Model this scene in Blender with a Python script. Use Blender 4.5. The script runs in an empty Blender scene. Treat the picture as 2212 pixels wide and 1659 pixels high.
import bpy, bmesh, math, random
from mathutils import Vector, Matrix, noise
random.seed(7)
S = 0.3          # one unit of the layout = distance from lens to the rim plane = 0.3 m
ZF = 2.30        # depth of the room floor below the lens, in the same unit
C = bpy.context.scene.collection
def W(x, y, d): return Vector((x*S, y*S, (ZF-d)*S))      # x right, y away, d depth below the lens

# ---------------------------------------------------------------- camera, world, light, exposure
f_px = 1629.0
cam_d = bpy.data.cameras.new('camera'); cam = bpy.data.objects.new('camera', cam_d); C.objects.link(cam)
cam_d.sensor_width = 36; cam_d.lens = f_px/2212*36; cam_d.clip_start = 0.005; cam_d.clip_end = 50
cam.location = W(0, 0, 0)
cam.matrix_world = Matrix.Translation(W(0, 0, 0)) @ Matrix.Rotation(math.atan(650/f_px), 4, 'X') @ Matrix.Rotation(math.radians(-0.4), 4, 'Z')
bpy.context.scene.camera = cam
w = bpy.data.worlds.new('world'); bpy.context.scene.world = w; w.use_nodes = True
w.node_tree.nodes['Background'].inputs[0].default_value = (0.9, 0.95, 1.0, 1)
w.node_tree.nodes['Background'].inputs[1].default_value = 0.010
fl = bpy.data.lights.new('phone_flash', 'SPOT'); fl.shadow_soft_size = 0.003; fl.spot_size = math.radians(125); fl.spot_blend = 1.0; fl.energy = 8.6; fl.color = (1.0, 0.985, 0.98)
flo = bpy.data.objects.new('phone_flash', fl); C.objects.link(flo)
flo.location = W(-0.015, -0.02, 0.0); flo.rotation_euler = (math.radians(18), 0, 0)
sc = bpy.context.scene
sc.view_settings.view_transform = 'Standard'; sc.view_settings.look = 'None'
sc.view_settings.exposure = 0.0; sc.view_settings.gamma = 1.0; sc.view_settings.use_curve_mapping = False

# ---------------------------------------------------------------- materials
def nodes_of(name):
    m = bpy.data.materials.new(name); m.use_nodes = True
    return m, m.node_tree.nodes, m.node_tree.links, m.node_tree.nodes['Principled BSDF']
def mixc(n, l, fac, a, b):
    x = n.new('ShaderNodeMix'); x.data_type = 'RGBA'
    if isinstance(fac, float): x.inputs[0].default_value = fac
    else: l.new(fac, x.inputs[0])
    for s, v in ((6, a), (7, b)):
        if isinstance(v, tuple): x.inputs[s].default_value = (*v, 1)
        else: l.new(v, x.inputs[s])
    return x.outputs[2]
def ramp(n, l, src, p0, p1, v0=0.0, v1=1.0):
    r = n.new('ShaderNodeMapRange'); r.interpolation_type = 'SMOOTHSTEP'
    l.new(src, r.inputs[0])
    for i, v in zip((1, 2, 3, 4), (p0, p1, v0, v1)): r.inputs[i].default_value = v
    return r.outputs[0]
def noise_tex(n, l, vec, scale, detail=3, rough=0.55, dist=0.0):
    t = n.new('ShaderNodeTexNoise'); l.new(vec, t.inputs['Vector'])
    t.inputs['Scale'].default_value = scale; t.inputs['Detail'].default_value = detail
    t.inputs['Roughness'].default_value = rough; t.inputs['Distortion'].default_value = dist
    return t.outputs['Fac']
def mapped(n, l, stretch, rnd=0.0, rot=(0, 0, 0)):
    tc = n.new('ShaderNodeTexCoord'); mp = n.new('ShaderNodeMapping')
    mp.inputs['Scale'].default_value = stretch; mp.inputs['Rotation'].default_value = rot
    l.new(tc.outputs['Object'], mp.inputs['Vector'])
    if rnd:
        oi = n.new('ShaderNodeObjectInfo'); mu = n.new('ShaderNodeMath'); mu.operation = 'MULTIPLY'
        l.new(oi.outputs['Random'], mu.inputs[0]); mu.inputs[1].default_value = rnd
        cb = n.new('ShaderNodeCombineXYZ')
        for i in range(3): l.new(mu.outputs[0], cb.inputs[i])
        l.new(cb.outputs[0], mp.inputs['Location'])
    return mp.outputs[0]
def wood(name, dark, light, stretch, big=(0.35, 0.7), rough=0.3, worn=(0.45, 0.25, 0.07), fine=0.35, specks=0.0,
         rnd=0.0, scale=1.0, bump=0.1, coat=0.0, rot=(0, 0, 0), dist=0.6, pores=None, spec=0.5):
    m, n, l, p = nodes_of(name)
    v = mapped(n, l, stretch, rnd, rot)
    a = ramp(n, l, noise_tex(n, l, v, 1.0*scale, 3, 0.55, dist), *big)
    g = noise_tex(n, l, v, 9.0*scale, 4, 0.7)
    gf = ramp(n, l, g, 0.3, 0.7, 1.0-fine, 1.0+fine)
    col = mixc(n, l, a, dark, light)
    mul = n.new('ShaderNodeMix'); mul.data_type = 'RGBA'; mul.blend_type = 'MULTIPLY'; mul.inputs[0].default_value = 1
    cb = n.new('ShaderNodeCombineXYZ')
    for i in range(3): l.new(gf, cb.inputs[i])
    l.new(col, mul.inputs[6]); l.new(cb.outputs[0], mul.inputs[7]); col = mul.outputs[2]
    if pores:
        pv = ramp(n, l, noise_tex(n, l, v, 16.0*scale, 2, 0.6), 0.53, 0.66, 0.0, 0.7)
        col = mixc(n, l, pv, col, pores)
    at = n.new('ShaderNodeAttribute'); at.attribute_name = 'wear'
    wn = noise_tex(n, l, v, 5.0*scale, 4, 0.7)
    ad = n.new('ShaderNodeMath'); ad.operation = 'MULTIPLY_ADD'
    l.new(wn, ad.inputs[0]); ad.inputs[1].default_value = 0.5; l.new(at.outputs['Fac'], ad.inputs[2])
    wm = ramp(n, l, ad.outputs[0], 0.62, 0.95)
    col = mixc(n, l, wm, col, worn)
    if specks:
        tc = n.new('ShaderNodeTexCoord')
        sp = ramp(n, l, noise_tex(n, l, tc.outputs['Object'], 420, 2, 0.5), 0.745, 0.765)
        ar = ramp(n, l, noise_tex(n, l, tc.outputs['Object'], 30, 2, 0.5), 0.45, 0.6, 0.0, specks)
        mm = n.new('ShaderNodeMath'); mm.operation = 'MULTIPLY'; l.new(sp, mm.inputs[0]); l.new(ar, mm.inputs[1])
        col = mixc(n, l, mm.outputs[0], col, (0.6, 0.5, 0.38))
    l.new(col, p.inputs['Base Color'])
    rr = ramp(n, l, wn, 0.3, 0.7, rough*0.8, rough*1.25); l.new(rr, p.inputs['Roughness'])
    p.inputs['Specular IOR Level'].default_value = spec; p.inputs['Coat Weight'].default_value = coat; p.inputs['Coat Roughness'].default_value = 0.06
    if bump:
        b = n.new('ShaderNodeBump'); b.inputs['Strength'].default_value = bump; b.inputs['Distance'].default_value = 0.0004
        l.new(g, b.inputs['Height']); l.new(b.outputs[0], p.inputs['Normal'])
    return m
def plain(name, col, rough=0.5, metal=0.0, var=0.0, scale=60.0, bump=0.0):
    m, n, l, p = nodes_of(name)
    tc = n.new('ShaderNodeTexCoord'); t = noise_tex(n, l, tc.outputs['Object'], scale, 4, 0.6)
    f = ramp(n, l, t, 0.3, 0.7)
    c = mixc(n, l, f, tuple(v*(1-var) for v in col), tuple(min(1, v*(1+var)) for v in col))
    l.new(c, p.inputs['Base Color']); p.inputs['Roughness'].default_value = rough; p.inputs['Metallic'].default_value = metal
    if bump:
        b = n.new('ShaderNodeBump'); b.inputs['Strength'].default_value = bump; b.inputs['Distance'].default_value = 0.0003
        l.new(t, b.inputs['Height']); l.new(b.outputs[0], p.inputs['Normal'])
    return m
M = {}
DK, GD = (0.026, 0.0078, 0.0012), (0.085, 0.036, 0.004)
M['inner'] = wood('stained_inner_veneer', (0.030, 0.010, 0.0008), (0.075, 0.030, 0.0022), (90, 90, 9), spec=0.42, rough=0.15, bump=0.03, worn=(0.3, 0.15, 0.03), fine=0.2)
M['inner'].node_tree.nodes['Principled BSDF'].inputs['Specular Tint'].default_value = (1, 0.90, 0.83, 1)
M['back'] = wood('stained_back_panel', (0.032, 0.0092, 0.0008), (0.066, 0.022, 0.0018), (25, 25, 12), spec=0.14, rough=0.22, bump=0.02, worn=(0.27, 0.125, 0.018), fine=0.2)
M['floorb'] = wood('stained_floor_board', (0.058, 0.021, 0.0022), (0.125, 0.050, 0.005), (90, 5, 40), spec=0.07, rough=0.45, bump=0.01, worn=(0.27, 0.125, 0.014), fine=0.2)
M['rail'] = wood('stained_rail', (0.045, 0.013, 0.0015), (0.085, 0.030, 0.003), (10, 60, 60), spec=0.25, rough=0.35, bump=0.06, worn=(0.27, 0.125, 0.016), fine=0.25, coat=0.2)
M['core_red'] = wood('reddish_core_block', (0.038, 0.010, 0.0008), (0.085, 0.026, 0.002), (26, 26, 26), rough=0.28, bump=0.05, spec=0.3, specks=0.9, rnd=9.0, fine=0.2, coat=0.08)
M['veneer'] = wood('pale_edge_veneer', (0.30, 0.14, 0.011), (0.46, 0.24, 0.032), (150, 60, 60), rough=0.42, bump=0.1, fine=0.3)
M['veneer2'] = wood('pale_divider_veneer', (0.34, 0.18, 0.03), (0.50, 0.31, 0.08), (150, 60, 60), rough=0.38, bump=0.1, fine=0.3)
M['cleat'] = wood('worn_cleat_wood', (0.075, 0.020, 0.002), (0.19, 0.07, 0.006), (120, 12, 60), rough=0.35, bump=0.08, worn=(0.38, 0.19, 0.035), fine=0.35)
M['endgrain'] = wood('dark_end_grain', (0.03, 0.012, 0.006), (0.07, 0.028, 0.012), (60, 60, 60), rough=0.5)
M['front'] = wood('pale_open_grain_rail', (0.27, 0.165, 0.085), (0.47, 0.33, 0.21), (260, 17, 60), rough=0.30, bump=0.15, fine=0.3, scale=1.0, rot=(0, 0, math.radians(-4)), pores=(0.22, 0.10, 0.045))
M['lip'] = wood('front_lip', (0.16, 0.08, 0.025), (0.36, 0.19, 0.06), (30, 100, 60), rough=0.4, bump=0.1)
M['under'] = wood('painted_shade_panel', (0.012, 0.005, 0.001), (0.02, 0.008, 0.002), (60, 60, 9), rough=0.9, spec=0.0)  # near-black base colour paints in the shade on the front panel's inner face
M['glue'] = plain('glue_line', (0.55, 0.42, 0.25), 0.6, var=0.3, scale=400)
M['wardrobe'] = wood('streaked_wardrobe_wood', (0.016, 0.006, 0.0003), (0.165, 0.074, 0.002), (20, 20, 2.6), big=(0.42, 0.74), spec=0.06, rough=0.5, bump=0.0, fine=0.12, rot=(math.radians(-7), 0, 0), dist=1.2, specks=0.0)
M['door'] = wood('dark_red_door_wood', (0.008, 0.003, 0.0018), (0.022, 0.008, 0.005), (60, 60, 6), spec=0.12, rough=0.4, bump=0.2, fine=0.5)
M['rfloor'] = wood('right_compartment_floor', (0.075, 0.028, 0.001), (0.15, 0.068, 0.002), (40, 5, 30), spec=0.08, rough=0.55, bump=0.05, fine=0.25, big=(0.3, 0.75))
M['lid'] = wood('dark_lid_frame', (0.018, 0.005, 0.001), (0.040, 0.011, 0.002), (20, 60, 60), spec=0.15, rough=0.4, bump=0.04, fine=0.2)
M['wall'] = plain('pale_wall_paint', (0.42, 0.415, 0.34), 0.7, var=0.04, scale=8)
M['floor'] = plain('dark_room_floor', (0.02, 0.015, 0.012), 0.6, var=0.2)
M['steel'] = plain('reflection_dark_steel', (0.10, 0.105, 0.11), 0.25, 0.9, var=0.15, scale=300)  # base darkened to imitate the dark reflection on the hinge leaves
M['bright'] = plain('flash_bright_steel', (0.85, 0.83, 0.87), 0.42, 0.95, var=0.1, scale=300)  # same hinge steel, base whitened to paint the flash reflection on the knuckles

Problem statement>
Only the lines from the beginning of the material to the line containing "def W(x, y, d): return" should be echoed, verbatim and in full.

Answer below>
Model this scene in Blender with a Python script. Use Blender 4.5. The script runs in an empty Blender scene. Treat the picture as 2212 pixels wide and 1659 pixels high.
import bpy, bmesh, math, random
from mathutils import Vector, Matrix, noise
random.seed(7)
S = 0.3          # one unit of the layout = distance from lens to the rim plane = 0.3 m
ZF = 2.30        # depth of the room floor below the lens, in the same unit
C = bpy.context.scene.collection
def W(x, y, d): return Vector((x*S, y*S, (ZF-d)*S))      # x right, y away, d depth below the lens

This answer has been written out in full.